═════ RECORDS ═════

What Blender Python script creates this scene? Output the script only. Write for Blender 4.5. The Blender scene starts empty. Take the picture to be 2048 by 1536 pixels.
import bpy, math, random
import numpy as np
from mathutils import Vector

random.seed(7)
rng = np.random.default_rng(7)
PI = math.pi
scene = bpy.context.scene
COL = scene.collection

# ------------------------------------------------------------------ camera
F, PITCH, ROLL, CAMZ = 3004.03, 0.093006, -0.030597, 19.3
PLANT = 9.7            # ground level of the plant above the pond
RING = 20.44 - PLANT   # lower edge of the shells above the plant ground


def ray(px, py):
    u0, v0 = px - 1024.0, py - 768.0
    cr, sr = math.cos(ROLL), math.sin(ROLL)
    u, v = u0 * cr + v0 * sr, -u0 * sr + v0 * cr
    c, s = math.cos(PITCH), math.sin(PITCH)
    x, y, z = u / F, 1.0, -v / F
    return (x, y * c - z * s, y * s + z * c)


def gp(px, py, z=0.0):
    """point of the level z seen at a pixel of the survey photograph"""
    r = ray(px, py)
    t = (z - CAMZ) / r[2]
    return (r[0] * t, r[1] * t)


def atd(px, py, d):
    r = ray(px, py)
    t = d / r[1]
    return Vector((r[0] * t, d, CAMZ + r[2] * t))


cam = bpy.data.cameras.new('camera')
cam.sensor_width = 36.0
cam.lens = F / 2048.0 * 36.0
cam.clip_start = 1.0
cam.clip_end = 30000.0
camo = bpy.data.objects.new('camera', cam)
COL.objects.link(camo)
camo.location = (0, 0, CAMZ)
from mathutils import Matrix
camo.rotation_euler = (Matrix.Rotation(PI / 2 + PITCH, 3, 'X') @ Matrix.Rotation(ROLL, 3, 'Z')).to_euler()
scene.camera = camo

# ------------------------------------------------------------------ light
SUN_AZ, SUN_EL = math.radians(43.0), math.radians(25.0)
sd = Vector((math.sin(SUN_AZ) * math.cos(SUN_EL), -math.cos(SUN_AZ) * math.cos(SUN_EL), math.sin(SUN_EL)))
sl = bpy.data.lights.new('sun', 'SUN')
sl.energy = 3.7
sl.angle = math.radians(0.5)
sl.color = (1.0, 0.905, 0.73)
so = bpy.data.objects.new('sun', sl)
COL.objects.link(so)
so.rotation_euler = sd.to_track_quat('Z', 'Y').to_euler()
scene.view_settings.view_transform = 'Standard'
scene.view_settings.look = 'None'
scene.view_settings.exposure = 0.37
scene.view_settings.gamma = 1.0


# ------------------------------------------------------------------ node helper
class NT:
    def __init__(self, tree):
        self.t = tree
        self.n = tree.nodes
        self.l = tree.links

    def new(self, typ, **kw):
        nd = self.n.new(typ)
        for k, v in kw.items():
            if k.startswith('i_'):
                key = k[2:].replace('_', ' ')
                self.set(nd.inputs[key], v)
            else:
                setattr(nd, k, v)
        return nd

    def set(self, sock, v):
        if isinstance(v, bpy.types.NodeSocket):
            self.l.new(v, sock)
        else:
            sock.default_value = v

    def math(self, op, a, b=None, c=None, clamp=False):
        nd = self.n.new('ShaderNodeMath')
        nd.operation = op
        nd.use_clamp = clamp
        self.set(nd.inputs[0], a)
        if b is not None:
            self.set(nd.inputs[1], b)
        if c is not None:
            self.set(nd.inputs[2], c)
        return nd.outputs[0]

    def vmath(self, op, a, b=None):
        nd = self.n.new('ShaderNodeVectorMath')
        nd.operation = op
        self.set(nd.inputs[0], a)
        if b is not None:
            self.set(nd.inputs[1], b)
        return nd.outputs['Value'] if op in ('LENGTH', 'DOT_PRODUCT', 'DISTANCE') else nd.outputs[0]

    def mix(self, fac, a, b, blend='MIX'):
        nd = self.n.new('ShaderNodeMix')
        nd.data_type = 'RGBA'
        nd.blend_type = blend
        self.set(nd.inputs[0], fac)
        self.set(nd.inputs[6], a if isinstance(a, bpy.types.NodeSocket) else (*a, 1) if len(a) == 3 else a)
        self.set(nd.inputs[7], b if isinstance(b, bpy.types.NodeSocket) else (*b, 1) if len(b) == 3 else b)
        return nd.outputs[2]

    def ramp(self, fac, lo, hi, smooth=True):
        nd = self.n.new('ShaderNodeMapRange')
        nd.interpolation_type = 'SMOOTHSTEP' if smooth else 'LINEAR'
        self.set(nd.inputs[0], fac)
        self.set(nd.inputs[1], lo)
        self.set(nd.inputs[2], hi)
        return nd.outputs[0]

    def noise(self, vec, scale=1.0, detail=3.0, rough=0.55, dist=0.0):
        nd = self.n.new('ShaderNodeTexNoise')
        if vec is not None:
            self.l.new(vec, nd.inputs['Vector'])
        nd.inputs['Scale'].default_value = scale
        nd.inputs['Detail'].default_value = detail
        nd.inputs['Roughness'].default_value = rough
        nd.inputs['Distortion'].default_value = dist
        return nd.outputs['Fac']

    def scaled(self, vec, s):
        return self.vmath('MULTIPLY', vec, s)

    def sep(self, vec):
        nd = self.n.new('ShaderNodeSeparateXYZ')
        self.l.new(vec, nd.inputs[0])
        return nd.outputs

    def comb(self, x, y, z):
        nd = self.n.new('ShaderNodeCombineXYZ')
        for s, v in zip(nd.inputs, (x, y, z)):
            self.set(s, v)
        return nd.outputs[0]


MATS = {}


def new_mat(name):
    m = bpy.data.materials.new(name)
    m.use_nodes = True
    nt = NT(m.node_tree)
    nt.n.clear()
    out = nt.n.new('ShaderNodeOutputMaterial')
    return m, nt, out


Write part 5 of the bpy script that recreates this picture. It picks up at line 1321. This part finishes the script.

═════

» SET TASK
Restate the listing exactly, starting at its first line and ending at the line where "RING = 20.44" occurs; include both and no other lines.

» THE REPLY
What Blender Python script creates this scene? Output the script only. Write for Blender 4.5. The Blender scene starts empty. Take the picture to be 2048 by 1536 pixels.
import bpy, math, random
import numpy as np
from mathutils import Vector

random.seed(7)
rng = np.random.default_rng(7)
PI = math.pi
scene = bpy.context.scene
COL = scene.collection

# ------------------------------------------------------------------ camera
F, PITCH, ROLL, CAMZ = 3004.03, 0.093006, -0.030597, 19.3
PLANT = 9.7            # ground level of the plant above the pond
RING = 20.44 - PLANT   # lower edge of the shells above the plant ground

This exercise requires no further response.